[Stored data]
- - - -

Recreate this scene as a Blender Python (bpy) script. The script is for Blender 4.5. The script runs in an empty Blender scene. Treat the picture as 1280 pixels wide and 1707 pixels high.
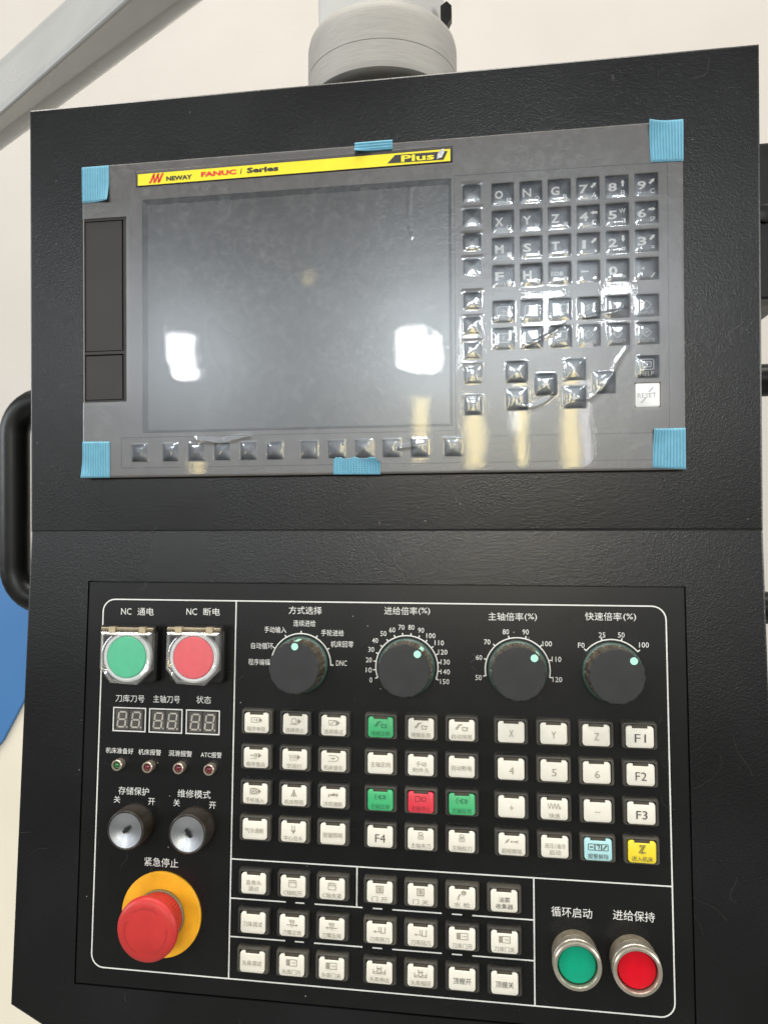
import bpy, bmesh, math, random
import numpy as np
from mathutils import Matrix, Vector
random.seed(5)
S = bpy.context.scene
COL = S.collection
MM = 0.001
TH = 0.06775          # tilt of the lower (key) panel against the upright screen panel
VH = -0.14661         # height of the bend between the two panels
PSI = -0.0018

# ------------------------------------------------------------------ camera
cam = bpy.data.cameras.new('camera'); cam.sensor_fit = 'HORIZONTAL'; cam.sensor_width = 36
cam.lens = 36 * 1200 / 1280
cam.clip_start = 0.01; cam.clip_end = 60
co = bpy.data.objects.new('camera', cam); COL.objects.link(co)
# rows: right, down, forward in panel axes (u right, v up, w out); world = (u, -w, v)
R3 = [[0.9902450, -0.0057876, -0.1392172], [-0.0066365, -0.9999621, -0.0056336], [-0.1391793, 0.0065026, -0.9902458]]
tw = lambda a: Vector((a[0], -a[2], a[1]))
cr, cd, cf = (tw(a).normalized() for a in R3)
cm = Matrix((cr, -cd, -cf)).transposed().to_4x4()
cm.translation = Vector((0.07709, -0.47297, -0.13710))
co.matrix_world = cm
S.camera = co

# ------------------------------------------------------------------ light
world = bpy.data.worlds.new('World'); S.world = world; world.use_nodes = True
wn = world.node_tree.nodes; wl = world.node_tree.links
bg = wn['Background']
tc = wn.new('ShaderNodeTexCoord'); sx = wn.new('ShaderNodeSeparateXYZ'); rp = wn.new('ShaderNodeValToRGB')
mr = wn.new('ShaderNodeMapRange'); mr.inputs[1].default_value = -1; mr.inputs[2].default_value = 1
wl.new(tc.outputs['Generated'], sx.inputs[0]); wl.new(sx.outputs['Z'], mr.inputs[0]); wl.new(mr.outputs[0], rp.inputs[0])
wl.new(rp.outputs[0], bg.inputs['Color'])
# a factory hall: dark floor, pale band of walls and windows, dim roof with rows of lamps
els = [(0.0, (.75, .72, .66)), (0.18, (.50, .48, .44)), (0.30, (.19, .185, .17)), (0.40, (.17, .165, .15)), (0.475, (.30, .295, .28)), (0.53, (1.15, 1.17, 1.2)), (0.60, (1.75, 1.8, 1.88)), (0.65, (1.25, 1.28, 1.33)),
       (0.695, (.24, .24, .24)), (1.0, (.36, .35, .33))]
while len(rp.color_ramp.elements) < len(els): rp.color_ramp.elements.new(0.5)
for e, (p, c) in zip(rp.color_ramp.elements, els): e.position = p; e.color = (*c, 1)
bg.inputs['Strength'].default_value = 1.0

def area(name, pos, target, w, h, rad, color=(1, 1, 1)):
    L = bpy.data.lights.new(name, 'AREA'); L.shape = 'RECTANGLE'; L.size = w; L.size_y = h
    L.energy = rad * math.pi * w * h; L.color = color
    o = bpy.data.objects.new(name, L); COL.objects.link(o)
    o.location = pos
    o.rotation_euler = (Vector(target) - Vector(pos)).to_track_quat('-Z', 'Y').to_euler()
    return o
WARM = (1, .80, .33)
# hall windows and lamps behind the photographer
for pos, w, h, rad, c in [((-2.08, -4.48, 1.085), .15, .215, 150, (.93, .97, 1)), ((-2.05, -4.48, .925), .125, .055, 120, (.95, .97, 1)),
        ((-.40, -4.87, 1.08), .25, .205, 140, (.93, .97, 1)), ((-.45, -4.87, 1.24), .15, .045, 90, (.95, .97, 1)),
        ((.50, -4.81, 1.31), .25, .32, 110, (.93, .97, 1)), ((1.01, -4.75, 1.43), .165, .07, 75, (.95, .97, 1)), ((1.03, -4.75, 1.345), .14, .035, 75, (.95, .97, 1)), ((.99, -4.75, 1.275), .16, .055, 75, (.95, .97, 1)),
        ((-.02, -4.87, 1.12), .1, .32, 55, (.95, .97, 1)), ((-1.16, -4.61, 1.62), .037, .10, 9, WARM),
        ((-.41, -4.95, .52), .13, .5, 17, WARM), ((0, -4.97, .49), .105, .56, 20, WARM), ((.36, -4.96, .57), .075, .62, 22, WARM),
        ((.30, -4.96, .66), .06, .36, 18, (1, .97, .93)), ((.70, -4.93, .56), .12, .66, 20, WARM), ((.82, -4.93, .56), .07, .6, 14, (.98, .93, 1)),
        ((-2.04, -4.61, .25), .08, .18, 16, WARM)]:
    area('hall_lamp', pos, (0, 0, -.1), w, h, rad, c)
# roof lamps
for x, y, e in [(-1.3, -.55, 18), (.1, -.62, 18), (1.6, -.5, 14)]:
    area('roof_lamp', (x, y, 2.5), (x * .3, 0, -.1), 1.1, .7, e, (1, .95, .86))
# added side fill lights, unseen sources for front brightness and knob gloss
area('side_fill', (-4.2, -1.7, .8), (0, 0, 0), 2.2, 1.8, 8, (.95, .98, 1))
area('side_fill', (4.0, -1.5, .7), (0, 0, 0), 2.0, 1.8, 7, (1, .97, .92))

S.view_settings.view_transform = 'Standard'; S.view_settings.look = 'None'
S.view_settings.exposure = -0.24; S.view_settings.gamma = 1; S.view_settings.use_curve_mapping = False
S.render.engine = 'CYCLES'
S.cycles.use_denoising = True
S.cycles.max_bounces = 10; S.cycles.transparent_max_bounces = 16

# ------------------------------------------------------------------ materials
class NT:
    def __init__(s, name):
        s.m = bpy.data.materials.new(name); s.m.use_nodes = True
        s.t = s.m.node_tree; s.p = s.t.nodes['Principled BSDF']; s.out = s.t.nodes['Material Output']
    def n(s, k, **kw):
        a = s.t.nodes.new('ShaderNode' + k)
        for q, v in kw.items(): setattr(a, q, v)
        return a
    def l(s, a, b): s.t.links.new(a, b)
    def coord(s, scale=1.0, kind='Object'):
        c = s.n('TexCoord'); m = s.n('Mapping')
        sc = scale if isinstance(scale, tuple) else (scale,) * 3
        m.inputs['Scale'].default_value = sc
        s.l(c.outputs[kind], m.inputs[0]); return m.outputs[0]
    def noise(s, v, scale, detail=3, rough=.5):
        a = s.n('TexNoise'); a.inputs['Scale'].default_value = scale; a.inputs['Detail'].default_value = detail
        a.inputs['Roughness'].default_value = rough; s.l(v, a.inputs['Vector']); return a.outputs['Fac']
    def ramp(s, v, stops):
        r = s.n('ValToRGB')
        while len(r.color_ramp.elements) < len(stops): r.color_ramp.elements.new(.5)
        for e, (p, c) in zip(r.color_ramp.elements, stops):
            e.position = p; e.color = (*(c if isinstance(c, tuple) else (c,) * 3), 1)
        s.l(v, r.inputs[0]); return r.outputs[0]
    def math(s, op, a, b):
        m = s.n('Math', operation=op)
        for i, x in enumerate((a, b)):
            if isinstance(x, (int, float)): m.inputs[i].default_value = x
            else: s.l(x, m.inputs[i])
        return m.outputs[0]
    def mix(s, f, a, b):
        m = s.n('Mix', data_type='RGBA')
        if isinstance(f, (int, float)): m.inputs[0].default_value = f
        else: s.l(f, m.inputs[0])
        for i, x in ((6, a), (7, b)):
            if isinstance(x, tuple): m.inputs[i].default_value = (*x, 1)
            else: s.l(x, m.inputs[i])
        return m.outputs[2]
    def bump(s, h, strength, dist):
        b = s.n('Bump'); b.inputs['Strength'].default_value = strength; b.inputs['Distance'].default_value = dist
        s.l(h, b.inputs['Height']); return b.outputs[0]
    def specks(s, v, scale, cut=.06, thin=.72):
        """sparse dust specks: 1 on a speck, 0 elsewhere"""
        a = s.n('TexVoronoi'); a.inputs['Scale'].default_value = scale; s.l(v, a.inputs['Vector'])
        d = s.math('LESS_THAN', a.outputs['Distance'], cut)
        sp = s.n('SeparateColor'); s.l(a.outputs['Color'], sp.inputs[0])
        return s.math('MULTIPLY', d, s.math('GREATER_THAN', sp.outputs[0], thin))

def simple(name, col, rough=.5, metal=0, spec=.5, var=.12, vscale=150, coat=0):
    m = NT(name); v = m.coord()
    f = m.noise(v, vscale, 4)
    lo = tuple(max(0, c * (1 - var)) for c in col); hi = tuple(min(1, c * (1 + var)) for c in col)
    m.l(m.ramp(f, [(.3, lo), (.7, hi)]), m.p.inputs['Base Color'])
    if name.endswith('key_plastic'):
        oi = m.n('ObjectInfo'); mx = m.mix(m.math('MULTIPLY', oi.outputs['Random'], .10), m.p.inputs['Base Color'].links[0].from_socket, (.42, .38, .28))
        gr = m.ramp(m.noise(m.coord(1.0), 70, 5, .65), [(.52, 0), (.75, .14)])
        m.l(m.mix(gr, mx, (.30, .27, .20)), m.p.inputs['Base Color'])
    m.l(m.ramp(m.noise(v, vscale * .6, 3), [(.3, max(0, rough - .06)), (.7, min(1, rough + .06))]), m.p.inputs['Roughness'])
    m.p.inputs['Metallic'].default_value = metal
    m.p.inputs['Specular IOR Level'].default_value = spec
    m.p.inputs['Coat Weight'].default_value = coat
    return m.m

def mat_housing():
    m = NT('black_textured_paint'); v = m.coord()
    vo = m.n('TexVoronoi'); vo.feature = 'SMOOTH_F1'; vo.inputs['Scale'].default_value = 950
    nz = m.n('TexNoise'); nz.inputs['Scale'].default_value = 300; nz.inputs['Detail'].default_value = 4; m.l(v, nz.inputs['Vector'])
    mx = m.n('Mix', data_type='VECTOR'); mx.inputs[0].default_value = .004
    m.l(v, mx.inputs[4]); m.l(nz.outputs['Color'], mx.inputs[5]); m.l(mx.outputs[1], vo.inputs['Vector'])
    h = m.math('ADD', vo.outputs['Distance'], m.math('MULTIPLY', m.noise(v, 900, 4), .55))
    m.l(m.bump(h, .32, .0003), m.p.inputs['Normal'])
    big = m.noise(v, 9, 4)
    base = m.ramp(big, [(.35, (.0056, .0060, .0062)), (.7, (.0086, .0095, .0100))])
    dust = m.specks(v, 130, .05, .93)
    dust2 = m.specks(v, 420, .10, .90)
    # fine scratches
    sc = m.n('TexWave'); sc.inputs['Scale'].default_value = 9; sc.inputs['Distortion'].default_value = 34; sc.inputs['Detail'].default_value = 3
    m.l(m.coord((1, 1, 1)), sc.inputs['Vector'])
    scr = m.math('MULTIPLY', m.math('GREATER_THAN', sc.outputs['Fac'], .9993), m.math('GREATER_THAN', m.noise(v, 26, 3), .60))
    c = m.mix(m.math('MULTIPLY', dust2, .06), base, (.3, .3, .3))
    c = m.mix(m.math('MULTIPLY', dust, .5), c, (.42, .40, .37))
    c = m.mix(m.math('MULTIPLY', scr, .045), c, (.5, .48, .45))
    m.l(c, m.p.inputs['Base Color'])
    m.l(m.ramp(big, [(.3, .24), (.7, .31)]), m.p.inputs['Roughness'])
    m.p.inputs['Specular IOR Level'].default_value = .42
    return m.m

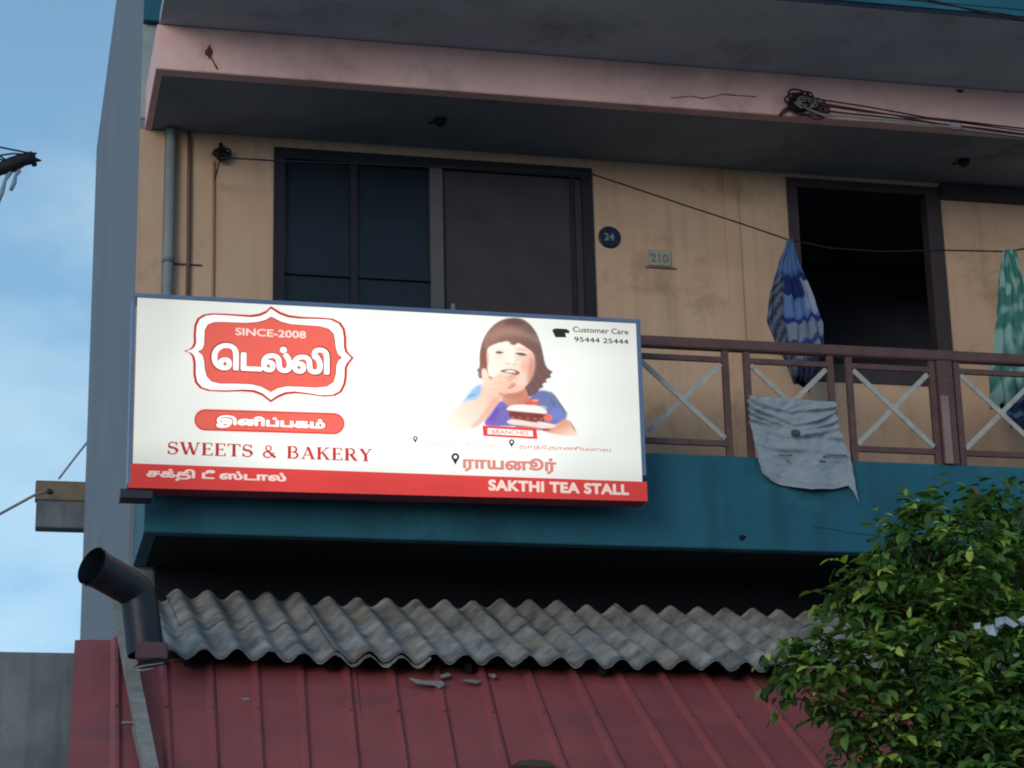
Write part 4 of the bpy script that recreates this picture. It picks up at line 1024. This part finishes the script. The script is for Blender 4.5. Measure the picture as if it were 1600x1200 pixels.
trk = [Vector((TX+.35, YTR+.1, 0)), Vector((TX+.30, YTR+.05, 1.0)), Vector((TX+.22, YTR, 2.0)), Vector((TX+.12, YTR, 2.9)), Vector((TX+.10, YTR, 3.6))]
MB().tube(trk, [.16,.13,.11,.085,.05], 12).build('trunk', BARK, tree)
fork = trk[3]
for k, (c, r) in enumerate(BL):
    s_ = trk[2].lerp(trk[4], random.random()); mid = s_.lerp(c, .5)+Vector((random.uniform(-.1,.1), random.uniform(-.1,.1), .12))
    MB().tube([s_, mid, c], [.03,.02,.007], 6).build('branch', BARK, tree)
rnd = random.Random(3)
leaves = []
for bi, (c, r) in enumerate(BL):
    nsp = int(26+760*r*r)
    for _ in range(nsp):
        d = Vector((rnd.gauss(0,1), rnd.gauss(0,1), rnd.gauss(0,1)+.15)).normalized()
        rr = r*(rnd.uniform(.35, 1.08) if rnd.random() < .75 else rnd.uniform(.95, 1.35))
        base = c+d*rr*.8
        out = (d+Vector((rnd.gauss(0,.3), rnd.gauss(0,.3), .25+rnd.gauss(0,.2)))).normalized()
        nl = rnd.randint(5, 8); ln = rnd.uniform(.10, .26)
        tip = rnd.random() < .30
        for q in range(nl):
            f = q/(nl-1); p = base+out*ln*f+Vector((0, 0, -.05*f*f))
            side = Vector((-out.y, out.x, 0)).normalized()*(1 if q % 2 else -1) if q < nl-1 else Vector((0, 0, 0))
            ld = (out*.55+side*.9+Vector((rnd.gauss(0,.25), rnd.gauss(0,.25), -.25+rnd.gauss(0,.25)))).normalized()
            L_ = rnd.triangular(.035, .135, .085)*(1.0 if not tip or f < .6 else .85)
            zax = (Vector((rnd.gauss(0,.35), rnd.gauss(0,.35), 1)) ); zax = (zax-ld*zax.dot(ld)).normalized(); yax = zax.cross(ld)
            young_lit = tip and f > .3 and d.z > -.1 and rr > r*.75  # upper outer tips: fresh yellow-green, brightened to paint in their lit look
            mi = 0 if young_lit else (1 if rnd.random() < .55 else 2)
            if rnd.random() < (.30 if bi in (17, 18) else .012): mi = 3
            leaves.append((p, ld, yax, zax, L_, mi))
# all leaves of the crown, the largest-showing 300 as parts of their own
def score(l):
    v = l[0]-CAM; x, y, z = v.dot(rt), v.dot(up), v.dot(fw); sx, sy = 800+F*x/z, 600-F*y/z
    if not (0 < sx < 1600 and 0 < sy < 1200): return 1e9
    inner = min((l[0]-c).length/r for c, r in BL)
    return z - l[4]*12 - .6*inner
order = sorted(range(len(leaves)), key=lambda i: score(leaves[i])); first = set(order[:300])
tmpl = leaf_mesh(1, .52); tmpl.verts.ensure_lookup_table(); tmpl.verts.index_update()
tv = np.array([v.co[:] for v in tmpl.verts]); tf = [[v.index for v in f.verts] for f in tmpl.faces]
lmesh = []
for k in range(4):
    me = bpy.data.meshes.new('leaf'); tmpl.to_mesh(me); me.materials.append(LEAF[k]); lmesh.append(me)
V = []; Fc = []; MI = []; base = 0
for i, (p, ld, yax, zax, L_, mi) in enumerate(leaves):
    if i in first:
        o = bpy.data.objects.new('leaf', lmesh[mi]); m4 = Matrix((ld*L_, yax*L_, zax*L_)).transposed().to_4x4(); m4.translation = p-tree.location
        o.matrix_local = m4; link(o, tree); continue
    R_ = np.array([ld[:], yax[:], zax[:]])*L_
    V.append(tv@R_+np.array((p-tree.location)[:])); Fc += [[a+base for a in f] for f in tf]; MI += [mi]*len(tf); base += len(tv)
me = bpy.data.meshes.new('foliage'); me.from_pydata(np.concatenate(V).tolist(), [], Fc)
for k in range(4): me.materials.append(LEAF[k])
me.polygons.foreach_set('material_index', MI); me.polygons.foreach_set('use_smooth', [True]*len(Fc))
o = bpy.data.objects.new('foliage', me); link(o, tree); o['kind'] = 'stuff'
print('leaves', len(leaves))
# pale scraps added among the leaves for the bright spots behind the tree
pb = thing('pale_scraps', 'pale scraps added in the tree at the right edge for bright spots behind it', 'patch', tuple(at(1560, 975, YTR-.75)))
WP = mat('scrap_white', (.40,.43,.47), .5)
for P in (((1522,974),(1532,972),(1531,982),(1524,983)), ((1537,980),(1552,975),(1560,985),(1556,994),(1545,991)), ((1556,966),(1572,963),(1592,976),(1584,981),(1570,973),(1566,982),(1557,980)), ((1590,968),(1604,960),(1606,976),(1598,978)), ((1584,1021),(1593,1020),(1592,1026),(1585,1026))):
    c = sum((at(x, y, YTR-.75) for x, y in P), Vector())/len(P)
    mb = MB(); mb.poly([at(x, y, YTR-.75+.03*math.sin(x)) for x, y in P], Vector((0, .012, 0))); mb.build('scrap', WP, pb)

- - - -

■ **Given request**:
Make an exact copy of the lines from the top of the material through the line with "S.camera = co", pictures excluded.

■ **Response to the task**:
Recreate this scene as a Blender Python (bpy) script. The script is for Blender 4.5. The script runs in an empty Blender scene. Treat the picture as 1280 pixels wide and 1707 pixels high.
import bpy, bmesh, math, random
import numpy as np
from mathutils import Matrix, Vector
random.seed(5)
S = bpy.context.scene
COL = S.collection
MM = 0.001
TH = 0.06775          # tilt of the lower (key) panel against the upright screen panel
VH = -0.14661         # height of the bend between the two panels
PSI = -0.0018

# ------------------------------------------------------------------ camera
cam = bpy.data.cameras.new('camera'); cam.sensor_fit = 'HORIZONTAL'; cam.sensor_width = 36
cam.lens = 36 * 1200 / 1280
cam.clip_start = 0.01; cam.clip_end = 60
co = bpy.data.objects.new('camera', cam); COL.objects.link(co)
# rows: right, down, forward in panel axes (u right, v up, w out); world = (u, -w, v)
R3 = [[0.9902450, -0.0057876, -0.1392172], [-0.0066365, -0.9999621, -0.0056336], [-0.1391793, 0.0065026, -0.9902458]]
tw = lambda a: Vector((a[0], -a[2], a[1]))
cr, cd, cf = (tw(a).normalized() for a in R3)
cm = Matrix((cr, -cd, -cf)).transposed().to_4x4()
cm.translation = Vector((0.07709, -0.47297, -0.13710))
co.matrix_world = cm
S.camera = co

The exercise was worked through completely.